— BEGIN Provided data —
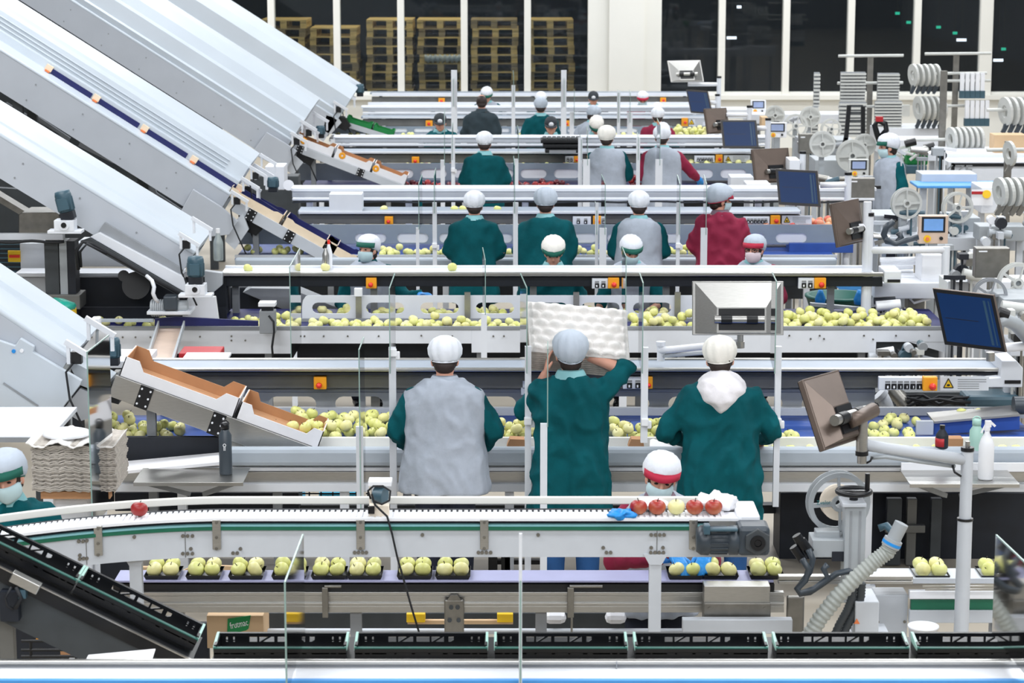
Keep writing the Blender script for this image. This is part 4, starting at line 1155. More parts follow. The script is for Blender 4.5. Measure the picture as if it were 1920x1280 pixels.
    if glasses:
        mb = MB()
        for s in (-1, 1):
            mb.tube([Hd((s * .034 + .025 * math.cos(q), .102, .006 + .018 * math.sin(q))) for q in [2 * PI * i / 12 for i in range(13)]], .003 * k, 6)
            mb.tube([Hd((s * .06, .1, .01)), Hd((s * .082, .04, .012)), Hd((s * .084, -.01, .01))], .003 * k, 6)
        part('glasses', mb, 'black', t)
    if gloves:
        for s in (-1, 1):
            if gloves != True and gloves != ('L' if s < 0 else 'R'): continue
            sh, e, h, d = arm(s); mb = MB()
            hd = Vector(d.get('d', (h - e).normalized()))
            hand(mb, T(h), RZ @ hd, RZ @ Vector(d.get('up', (0, 0, 1))), s * -1 if d.get('flip') else (-s), d.get('curl', .5), k * 1.1)
            capsule(mb, T(h.lerp(e, .22)), T(h), .041 * k, .036 * k)
            g = remesh(mb, max(.006, vox * .35), 2)
            for vtx in g.vertices: vtx.co += vtx.normal * .003
            part('glove', g, 'glove', t)
    return t
FAR = dict(vox=.028)
# front row, backs to us
person('worker in grey vest over green sleeves with white cap, leftmost at the front table', 833, 643, 14.72, 0, 'vest', 'coat', capm='cap', w=1.15, hem=.765, lean=.10, head=(.35, 0, 0), vox=.014, height=1.80,
       arms={'L': dict(e=(-.315, .02, 1.14), h=(-.25, .25, 1.0)), 'R': dict(e=(.315, .02, 1.14), h=(.25, .25, 1.0))}, collar='vest')
person('worker in green coat carrying a stack of white pulp trays on the shoulder', 1070, 627, 14.75, .06, 'coat', capm='capg', w=1.06, hem=.55, lean=.08, head=(-.05, 0, 0), vox=.013, skinvox=.0075, height=1.86, legs='jeans',
       arms={'L': dict(e=(-.27, .16, 1.22), h=(-.15, .13, 1.45), d=(.2, .2, 1), up=(-1, 0, .1), curl=.25, bare=True), 'R': dict(e=(.34, .12, 1.475), h=(.05, .21, 1.575), bare=True, d=(-1, .3, .35), up=(0, .1, 1), curl=.3)}, haircol=True)
person('worker in green coat with white hood on the shoulders, rightmost at the front table', 1353, 642, 14.72, 0, 'coat', capm='capw', w=1.13, hem=.52, lean=.14, head=(.25, -.05, -.1), vox=.014, height=1.80, legs='jeans', hood=True, hair='hair',
       arms={'L': dict(e=(-.34, .05, 1.13), h=(-.22, .3, 1.02)), 'R': dict(e=(.34, .05, 1.13), h=(.3, .3, 1.02))})
# facing us behind the tray belt
person('woman in red visor cap and pale mask bending over the apple trays', 1242, 843, 12.75, PI, 'vest', 'wine', visor='visr', capm='cap', mask='maskc', lean=.16, head=(.16, -.12, 0), vox=.013, skinvox=.008, height=1.70, collar='pcol', gloves=True, hem=.75,
       arms={'L': dict(e=(-.27, .28, 1.14), h=(-.225, .62, 1.27), d=(.25, .9, -.35), up=(0, .2, 1), curl=.35), 'R': dict(e=(.27, .28, 1.14), h=(-.055, .63, 1.26), d=(-.25, .9, -.35), up=(0, .2, 1), curl=.35)}, capscale=1.04)
person('woman in green visor cap and mask at the bottom left edge', 14, 840, 12.1, PI + .25, 'coat', visor='visg', capm='capg', mask='maskc', lean=.12, head=(.12, .12, -.3), vox=.014, height=1.72, capscale=1.05, collar='collar')
# second row, facing us
person('woman in grey with green visor and pale mask looking left behind the second conveyor', 692, 440, 21.15, PI + .2, 'vest', 'coat', visor='visg', mask='maskc', lean=.08, head=(-.1, 0, -.75), vox=.02, height=1.66, gloves=True, hair='hair', collar='coat',
       arms={'L': dict(e=(-.33, .12, 1.14), h=(-.46, .30, 1.17)), 'R': dict(e=(.28, .14, 1.08), h=(.26, .36, 1.0))})
person('worker in green coat and green visor looking down, centre of the second row', 1037, 443, 21.15, PI, 'coat', visor='visg', capm='capw', lean=.18, head=(.38, 0, 0), height=1.70, capscale=1.05, vox=.02)
person('worker in grey vest and green visor looking down behind the second conveyor', 1183, 441, 21.15, PI - .1, 'vest', 'coat', visor='visg', capm='cap', lean=.18, head=(.3, 0, .3), height=1.70, mask='maskc', vox=.02,
       arms={'L': dict(e=(-.28, .16, 1.08), h=(-.14, .40, 1.02), bare=True), 'R': dict(e=(.28, .16, 1.08), h=(.3, .38, .98), bare=True)})
person('worker in red visor cap, dark glasses and pink mask, rightmost of the second row', 1414, 440, 21.2, PI, 'vest', 'wine', visor='visr', mask='maskp', glasses=True, lean=.08, head=(-.05, 0, -.45), height=1.68, vox=.02, capm='capg')
# third row, backs to us
person('worker in plain green coat with white cap, leftmost of the third row', 889, 364, 23.05, 0, 'coat', lean=.1, head=(.3, 0, 0), height=1.74, w=1.06, **FAR, capm='cap')
person('worker in green coat with bare round white cap, second from left in the third row', 1023, 358, 23.05, 0, 'coat', lean=.1, head=(.3, 0, 0), height=1.78, w=1.2, shoulder=1.12, **FAR, capm='capg', capscale=1.08)
person('worker in grey vest over green sleeves in the third row', 1199, 364, 23.05, 0, 'vest', 'coat', lean=.1, head=(.3, 0, 0), height=1.74, w=1.05, **FAR)
person('woman in wine red coat with red cap band and mask turned to the right', 1355, 349, 23.0, 0, 'wine', visor='visr', mask='maskc', lean=.08, head=(.1, 0, -1.25), height=1.78, w=1.12, vox=.02, capm='capg', capscale=1.1, collar='pcol')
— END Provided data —
◆ **Task brief**:
Reproduce all of the data exactly, omitting each picture it holds.

◆ **Exercise result**:
Keep writing the Blender script for this image. This is part 4, starting at line 1155. More parts follow. The script is for Blender 4.5. Measure the picture as if it were 1920x1280 pixels.
    if glasses:
        mb = MB()
        for s in (-1, 1):
            mb.tube([Hd((s * .034 + .025 * math.cos(q), .102, .006 + .018 * math.sin(q))) for q in [2 * PI * i / 12 for i in range(13)]], .003 * k, 6)
            mb.tube([Hd((s * .06, .1, .01)), Hd((s * .082, .04, .012)), Hd((s * .084, -.01, .01))], .003 * k, 6)
        part('glasses', mb, 'black', t)
    if gloves:
        for s in (-1, 1):
            if gloves != True and gloves != ('L' if s < 0 else 'R'): continue
            sh, e, h, d = arm(s); mb = MB()
            hd = Vector(d.get('d', (h - e).normalized()))
            hand(mb, T(h), RZ @ hd, RZ @ Vector(d.get('up', (0, 0, 1))), s * -1 if d.get('flip') else (-s), d.get('curl', .5), k * 1.1)
            capsule(mb, T(h.lerp(e, .22)), T(h), .041 * k, .036 * k)
            g = remesh(mb, max(.006, vox * .35), 2)
            for vtx in g.vertices: vtx.co += vtx.normal * .003
            part('glove', g, 'glove', t)
    return t
FAR = dict(vox=.028)
# front row, backs to us
person('worker in grey vest over green sleeves with white cap, leftmost at the front table', 833, 643, 14.72, 0, 'vest', 'coat', capm='cap', w=1.15, hem=.765, lean=.10, head=(.35, 0, 0), vox=.014, height=1.80,
       arms={'L': dict(e=(-.315, .02, 1.14), h=(-.25, .25, 1.0)), 'R': dict(e=(.315, .02, 1.14), h=(.25, .25, 1.0))}, collar='vest')
person('worker in green coat carrying a stack of white pulp trays on the shoulder', 1070, 627, 14.75, .06, 'coat', capm='capg', w=1.06, hem=.55, lean=.08, head=(-.05, 0, 0), vox=.013, skinvox=.0075, height=1.86, legs='jeans',
       arms={'L': dict(e=(-.27, .16, 1.22), h=(-.15, .13, 1.45), d=(.2, .2, 1), up=(-1, 0, .1), curl=.25, bare=True), 'R': dict(e=(.34, .12, 1.475), h=(.05, .21, 1.575), bare=True, d=(-1, .3, .35), up=(0, .1, 1), curl=.3)}, haircol=True)
person('worker in green coat with white hood on the shoulders, rightmost at the front table', 1353, 642, 14.72, 0, 'coat', capm='capw', w=1.13, hem=.52, lean=.14, head=(.25, -.05, -.1), vox=.014, height=1.80, legs='jeans', hood=True, hair='hair',
       arms={'L': dict(e=(-.34, .05, 1.13), h=(-.22, .3, 1.02)), 'R': dict(e=(.34, .05, 1.13), h=(.3, .3, 1.02))})
# facing us behind the tray belt
person('woman in red visor cap and pale mask bending over the apple trays', 1242, 843, 12.75, PI, 'vest', 'wine', visor='visr', capm='cap', mask='maskc', lean=.16, head=(.16, -.12, 0), vox=.013, skinvox=.008, height=1.70, collar='pcol', gloves=True, hem=.75,
       arms={'L': dict(e=(-.27, .28, 1.14), h=(-.225, .62, 1.27), d=(.25, .9, -.35), up=(0, .2, 1), curl=.35), 'R': dict(e=(.27, .28, 1.14), h=(-.055, .63, 1.26), d=(-.25, .9, -.35), up=(0, .2, 1), curl=.35)}, capscale=1.04)
person('woman in green visor cap and mask at the bottom left edge', 14, 840, 12.1, PI + .25, 'coat', visor='visg', capm='capg', mask='maskc', lean=.12, head=(.12, .12, -.3), vox=.014, height=1.72, capscale=1.05, collar='collar')
# second row, facing us
person('woman in grey with green visor and pale mask looking left behind the second conveyor', 692, 440, 21.15, PI + .2, 'vest', 'coat', visor='visg', mask='maskc', lean=.08, head=(-.1, 0, -.75), vox=.02, height=1.66, gloves=True, hair='hair', collar='coat',
       arms={'L': dict(e=(-.33, .12, 1.14), h=(-.46, .30, 1.17)), 'R': dict(e=(.28, .14, 1.08), h=(.26, .36, 1.0))})
person('worker in green coat and green visor looking down, centre of the second row', 1037, 443, 21.15, PI, 'coat', visor='visg', capm='capw', lean=.18, head=(.38, 0, 0), height=1.70, capscale=1.05, vox=.02)
person('worker in grey vest and green visor looking down behind the second conveyor', 1183, 441, 21.15, PI - .1, 'vest', 'coat', visor='visg', capm='cap', lean=.18, head=(.3, 0, .3), height=1.70, mask='maskc', vox=.02,
       arms={'L': dict(e=(-.28, .16, 1.08), h=(-.14, .40, 1.02), bare=True), 'R': dict(e=(.28, .16, 1.08), h=(.3, .38, .98), bare=True)})
person('worker in red visor cap, dark glasses and pink mask, rightmost of the second row', 1414, 440, 21.2, PI, 'vest', 'wine', visor='visr', mask='maskp', glasses=True, lean=.08, head=(-.05, 0, -.45), height=1.68, vox=.02, capm='capg')
# third row, backs to us
person('worker in plain green coat with white cap, leftmost of the third row', 889, 364, 23.05, 0, 'coat', lean=.1, head=(.3, 0, 0), height=1.74, w=1.06, **FAR, capm='cap')
person('worker in green coat with bare round white cap, second from left in the third row', 1023, 358, 23.05, 0, 'coat', lean=.1, head=(.3, 0, 0), height=1.78, w=1.2, shoulder=1.12, **FAR, capm='capg', capscale=1.08)
person('worker in grey vest over green sleeves in the third row', 1199, 364, 23.05, 0, 'vest', 'coat', lean=.1, head=(.3, 0, 0), height=1.74, w=1.05, **FAR)
person('woman in wine red coat with red cap band and mask turned to the right', 1355, 349, 23.0, 0, 'wine', visor='visr', mask='maskc', lean=.08, head=(.1, 0, -1.25), height=1.78, w=1.12, vox=.02, capm='capg', capscale=1.1, collar='pcol')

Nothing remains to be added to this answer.